Still, there are some serious risks in 2016. They stem mostly from the political sphere.

That right-wing populists have made gains on both sides of the Atlantic complicates the political calculus, in Europe even more so than in the United States, as the institutions of a multinational Europe are more fragile than those of the one-nation U.S.

Brexit could be a serious shock, to name just one obvious political risk. But concerns that China or the fall in oil prices could trigger a major crisis rather just a temporary upset in the developed world look overdone, in my view.

True, China’s necessary transition from simple industrial catch-up to less buoyant but cleaner and more service-driven growth has become bumpy.

However, China still has the means to support domestic demand almost as it pleases. A savings rate of more than 40% of disposable income gives it plenty of capital to plug financial holes.

China matters

The Chinese slowdown and the recession in some other emerging markets may well cost the developed world some 0.5 percentage points of GDP growth. But most of that slowdown was known last year already.

Amid strong domestic demand in the developed world, this may make the difference between, say, roughly 2.5% rather than 3% growth in the U.S. and between roughly 1.5% rather than 2% growth in the eurozone.

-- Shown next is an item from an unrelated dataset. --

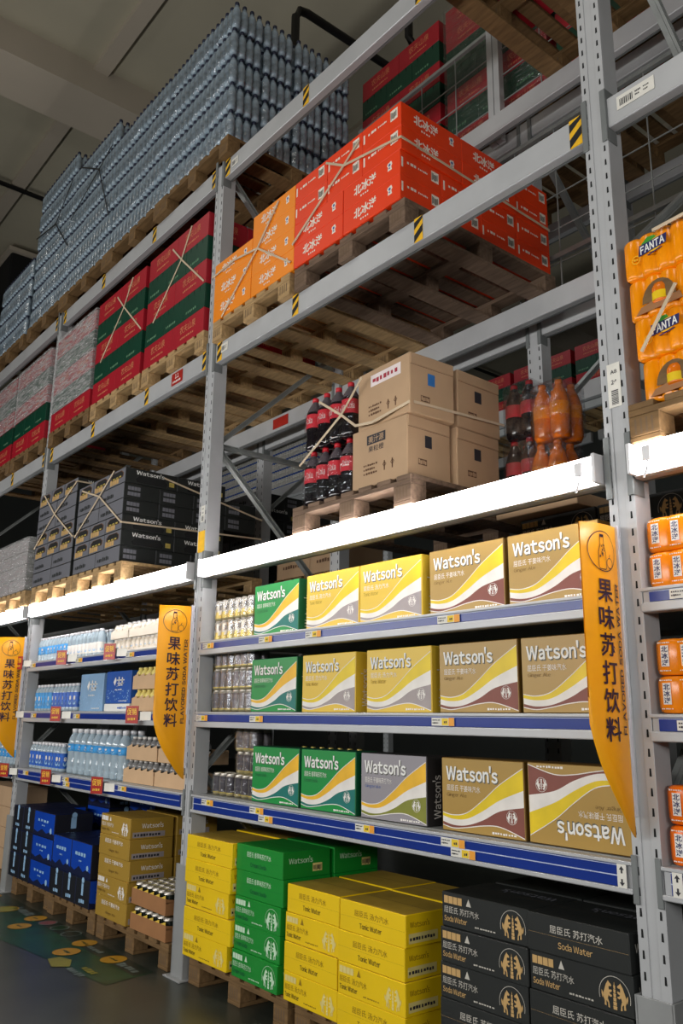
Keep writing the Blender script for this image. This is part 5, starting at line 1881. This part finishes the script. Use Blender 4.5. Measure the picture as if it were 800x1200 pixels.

It should not make the difference between growth and stagnation, though.

Takeaways

Concerns about China could cause a third wave of economic crisis comparable to those of 2008 and 2011.

China’s still juvenile equity market plays only a marginal role in financing the real economy.

Concerns that fall in oil prices could trigger a major economic crisis looks overdone.

Chinese slowdown may well cost the developed world some 0.5 percentage points of GDP growth.